Размер шрифта
-
+

Политическая история Первой мировой - стр. 41

Речь здесь, конечно, о капиталистическом союзе, но при реализации общего европейского блока даже в капиталистическом формате мир мог бы развиваться в сторону благоденствия, потому что такой блок исключал бы европейскую войну, будучи к тому же объективно антиамериканским.

В том-то и была загвоздка!

Мешала делу и дурацкая политика России – дурацкая как по отношению к прочности европейского мира, так и по отношению к будущему России.

Когда Чемберлен нащупывал возможности союза с Рейхом, Вильгельм II сообщил об английском предложении Николаю II и поинтересовался, что он может получить взамен от России, если откажется от «английского варианта». Было ясно: Вильгельм хотел знать, не отойдет ли Россия от ориентации на Францию.

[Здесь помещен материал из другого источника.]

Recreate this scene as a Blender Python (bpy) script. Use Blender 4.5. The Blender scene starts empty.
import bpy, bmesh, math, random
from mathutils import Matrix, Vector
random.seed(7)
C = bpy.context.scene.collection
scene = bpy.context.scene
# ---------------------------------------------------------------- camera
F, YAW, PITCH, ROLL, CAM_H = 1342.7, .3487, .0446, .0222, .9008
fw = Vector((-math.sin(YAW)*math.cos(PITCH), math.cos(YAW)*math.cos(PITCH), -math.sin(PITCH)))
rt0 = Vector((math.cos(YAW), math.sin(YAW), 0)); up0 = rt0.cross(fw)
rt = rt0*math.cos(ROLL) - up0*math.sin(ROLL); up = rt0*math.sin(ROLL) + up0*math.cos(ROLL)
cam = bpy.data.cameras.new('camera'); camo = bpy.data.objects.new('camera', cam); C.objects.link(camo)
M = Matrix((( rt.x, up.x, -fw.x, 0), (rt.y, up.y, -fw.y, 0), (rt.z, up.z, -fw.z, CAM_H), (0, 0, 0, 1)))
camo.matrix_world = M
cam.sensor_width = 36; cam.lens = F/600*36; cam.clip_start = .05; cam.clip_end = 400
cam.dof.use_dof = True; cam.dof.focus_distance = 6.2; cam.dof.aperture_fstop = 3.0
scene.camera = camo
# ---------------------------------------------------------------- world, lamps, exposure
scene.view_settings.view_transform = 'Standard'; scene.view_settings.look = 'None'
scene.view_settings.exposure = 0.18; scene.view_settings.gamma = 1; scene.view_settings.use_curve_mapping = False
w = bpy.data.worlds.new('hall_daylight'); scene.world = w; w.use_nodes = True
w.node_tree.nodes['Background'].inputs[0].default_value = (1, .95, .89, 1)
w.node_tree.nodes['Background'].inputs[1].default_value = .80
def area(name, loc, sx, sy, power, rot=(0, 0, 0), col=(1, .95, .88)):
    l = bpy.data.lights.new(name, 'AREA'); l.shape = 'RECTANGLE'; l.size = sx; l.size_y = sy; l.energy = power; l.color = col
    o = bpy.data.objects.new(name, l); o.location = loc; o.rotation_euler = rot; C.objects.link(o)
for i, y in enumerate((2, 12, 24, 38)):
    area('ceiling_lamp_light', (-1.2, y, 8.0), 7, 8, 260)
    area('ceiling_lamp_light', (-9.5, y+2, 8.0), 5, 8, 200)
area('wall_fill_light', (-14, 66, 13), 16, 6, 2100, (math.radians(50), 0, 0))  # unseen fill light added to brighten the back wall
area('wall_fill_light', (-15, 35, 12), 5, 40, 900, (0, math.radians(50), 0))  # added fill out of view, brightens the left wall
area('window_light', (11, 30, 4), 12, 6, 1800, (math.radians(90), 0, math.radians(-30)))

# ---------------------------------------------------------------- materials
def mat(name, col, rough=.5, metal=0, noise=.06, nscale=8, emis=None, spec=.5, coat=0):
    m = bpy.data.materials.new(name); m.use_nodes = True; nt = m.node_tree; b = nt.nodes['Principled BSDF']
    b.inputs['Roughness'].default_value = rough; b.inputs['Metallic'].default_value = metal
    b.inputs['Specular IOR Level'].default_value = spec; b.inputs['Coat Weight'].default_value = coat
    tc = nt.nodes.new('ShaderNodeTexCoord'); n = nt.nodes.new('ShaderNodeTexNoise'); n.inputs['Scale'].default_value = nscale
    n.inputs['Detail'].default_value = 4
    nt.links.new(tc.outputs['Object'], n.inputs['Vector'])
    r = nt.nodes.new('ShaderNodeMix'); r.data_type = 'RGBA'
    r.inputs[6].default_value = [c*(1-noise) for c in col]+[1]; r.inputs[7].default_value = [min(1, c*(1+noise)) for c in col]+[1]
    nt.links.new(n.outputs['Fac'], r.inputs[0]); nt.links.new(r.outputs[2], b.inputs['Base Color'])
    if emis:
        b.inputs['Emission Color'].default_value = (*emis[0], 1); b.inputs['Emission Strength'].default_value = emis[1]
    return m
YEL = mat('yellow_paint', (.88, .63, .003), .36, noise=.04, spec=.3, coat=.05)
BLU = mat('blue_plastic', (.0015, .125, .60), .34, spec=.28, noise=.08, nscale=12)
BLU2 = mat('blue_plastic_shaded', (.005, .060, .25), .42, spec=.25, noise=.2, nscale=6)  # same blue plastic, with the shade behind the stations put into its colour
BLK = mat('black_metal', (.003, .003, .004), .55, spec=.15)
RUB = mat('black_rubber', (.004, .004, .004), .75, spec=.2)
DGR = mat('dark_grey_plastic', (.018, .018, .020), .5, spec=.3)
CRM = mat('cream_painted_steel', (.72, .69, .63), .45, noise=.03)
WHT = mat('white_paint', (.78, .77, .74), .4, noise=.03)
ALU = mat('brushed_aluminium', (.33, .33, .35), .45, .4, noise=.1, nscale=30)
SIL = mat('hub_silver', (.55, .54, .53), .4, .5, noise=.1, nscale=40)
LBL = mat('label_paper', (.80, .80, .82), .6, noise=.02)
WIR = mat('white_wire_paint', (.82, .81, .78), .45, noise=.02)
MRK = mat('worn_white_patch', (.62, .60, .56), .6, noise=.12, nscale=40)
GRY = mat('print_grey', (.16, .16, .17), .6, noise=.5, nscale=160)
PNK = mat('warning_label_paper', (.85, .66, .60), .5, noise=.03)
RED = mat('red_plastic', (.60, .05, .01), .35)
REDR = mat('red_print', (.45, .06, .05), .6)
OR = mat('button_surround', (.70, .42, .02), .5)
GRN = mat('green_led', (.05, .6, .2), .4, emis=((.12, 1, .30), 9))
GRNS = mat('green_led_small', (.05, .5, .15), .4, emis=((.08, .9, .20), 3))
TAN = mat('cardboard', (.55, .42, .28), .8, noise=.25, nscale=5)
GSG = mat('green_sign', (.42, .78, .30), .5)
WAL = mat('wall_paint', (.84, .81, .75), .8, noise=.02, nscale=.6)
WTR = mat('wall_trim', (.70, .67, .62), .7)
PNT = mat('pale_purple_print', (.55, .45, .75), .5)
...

Увы, советчики царя почти поголовно говорили на смеси нижегородского с французским, так что на письмо кайзера никакой русской положительной реакции не последовало. А Вильгельм тут, похоже, душой не кривил, потому что к России тянулся… Недаром даже Бисмарк в период своего канцлерства был недоволен слишком частыми визитами Вильгельма к русскому двору.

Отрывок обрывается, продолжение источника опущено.